I recently got a subscription to Peacock, NBC’s streaming service, mainly to watch Six Nations rugby and the Olympics. But it also finally gave me a chance to watch All Her Fault, an eight-episode series about a missing child and the fathers and husbands who are useless at finding him.
All Her Fault, which premiered back in November, stars Succession’s Sarah Snook as Marissa Irvine, a Chicago mom and finance worker who arranges a playdate for her son, Milo, over text with another mom at Milo’s school. But when Marissa goes to the address that mom, Jenny Kaminski, has given her, neither Milo nor Jenny are there, and the older woman who is has no idea what Marissa is talking about. It quickly becomes clear this isn’t just a mixup; someone has kidnapped Milo. The first episode stays painfully close to the Irvine and Kaminski families as they realize the severity of the situation and their roles in it.
As someone who cannot deal with any media where a kid is upset, I was relieved that All Her Fault very quickly lets you know Milo is alive and, all things considered, having a fine time, as well as revealing the identity of the kidnapper. But this doesn’t sap the drama out of things. Instead, the rest of the show unravels the relationship between Marissa, her husband Peter (Jake Lacy), and Peter’s family, as well as the relationship between Jenny (Dakota Fanning) and her husband Richie (Thomas Cocquerel). Jenny feels responsible for what’s happened, for several reasons, and even though Richie warns her that getting involved with Marissa could be an admission of guilt, she goes against his advice to support her fellow mom.

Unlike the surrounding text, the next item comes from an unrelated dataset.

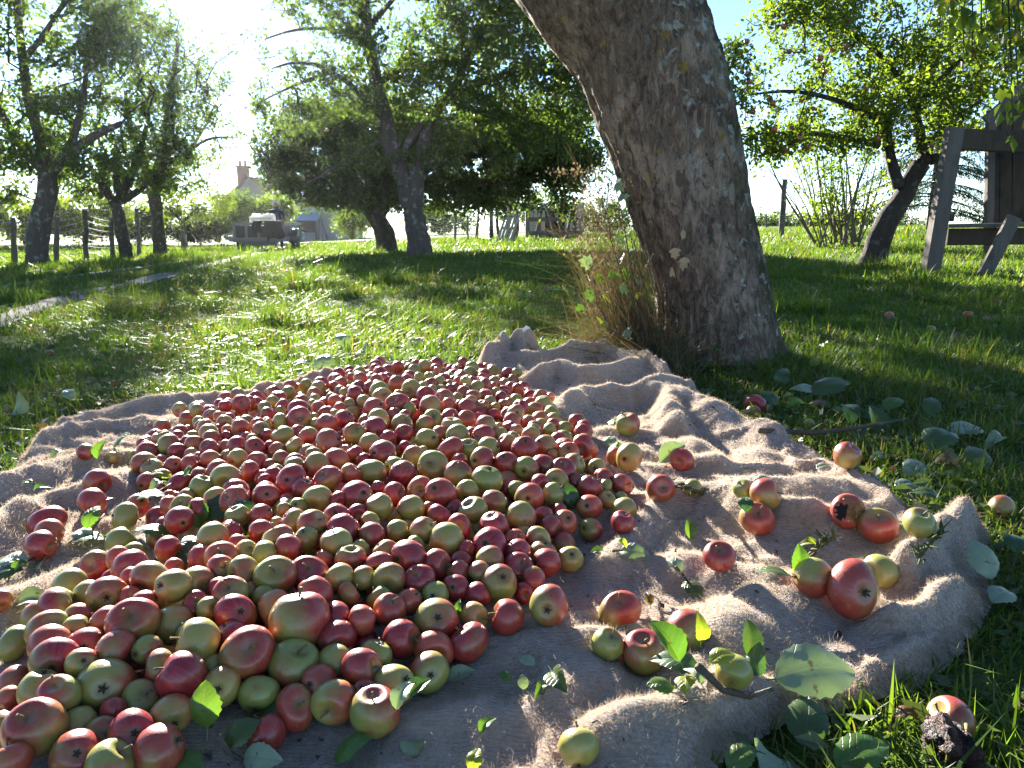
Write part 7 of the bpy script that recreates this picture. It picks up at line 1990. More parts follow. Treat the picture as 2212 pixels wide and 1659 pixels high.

Their growing relationship stands in contrast to their relationships with their husbands. Peter and Richie both attempt to take charge and control things, but neither is any good at it; they are both distant, incompetent fathers, despite exuding confidence and control in the rest of their lives. They cannot adequately describe what their children were wearing or provide any information about the kids’ nannies because they let their wives handle all that. But that doesn’t stop Peter from getting angry at Marissa for not doublechecking the details of the playdate, or Richie from weaseling out of caring for his and Jenny’s son even though Jenny is managing the household, her job, and the situation with Marissa. It’s important that they see themselves as active players in their families’ lives, and in the Irvines’ case in particular, this has disastrous ramifications.
While the gender politics can get a bit heavy-handed, it’s all an interesting twist on the usual familial thriller format. Jenny is trying to land a big client at her publishing job, and we see her keep literally everything together while something terrible is happening in her personal life, making presentations and managing school dropoff while still being there for Marissa. Of course no one can actually do it all; both families have nannies, which becomes another complex issue the show explores, with what it means to invite a stranger into your home to care for your kids being a vector to explore class divides and maternal expectations. The Kaminskis and the Irvines are both obscenely wealthy, and while the show never goes as hard as movies like Parasite on what it means to have “help,” it does suggest that even with all these resources at their disposal, Jenny and Marissa cannot escape the expectations society heaps on moms. This also highlights the expectations placed on nannies, and the complicated roles they find themselves in as both employees and de facto members of a family. It never goes too deep into of this, but the questions it raises gives it more depth than I expected from the show on its surface.
The plot turns more soap opera than thriller pretty quickly, but each episode does a good job of introducing some new plot twist or secret between its cast that kept me watching even if I scoffed a bit at the situation. Even when things stretched the bounds of credulity, the show’s focus on its exploration of family and gender kept it feeling grounded. There’s nothing particularly revelatory in it either as a drama or in its politics, but combining the two things makes it something intriguing and unique.
I appreciated how All Her Fault does something beyond the standard thriller and provides its own take on the division of labor within families. The flow of getting some questions answered while raising new ones kept me deciding “OK, just one more episode” until I’d watched the whole thing much faster than I meant to. I’m a single queer man with no kids, surely not the show’s intended audience, so I’d be curious to know what viewers with actual families think of it all.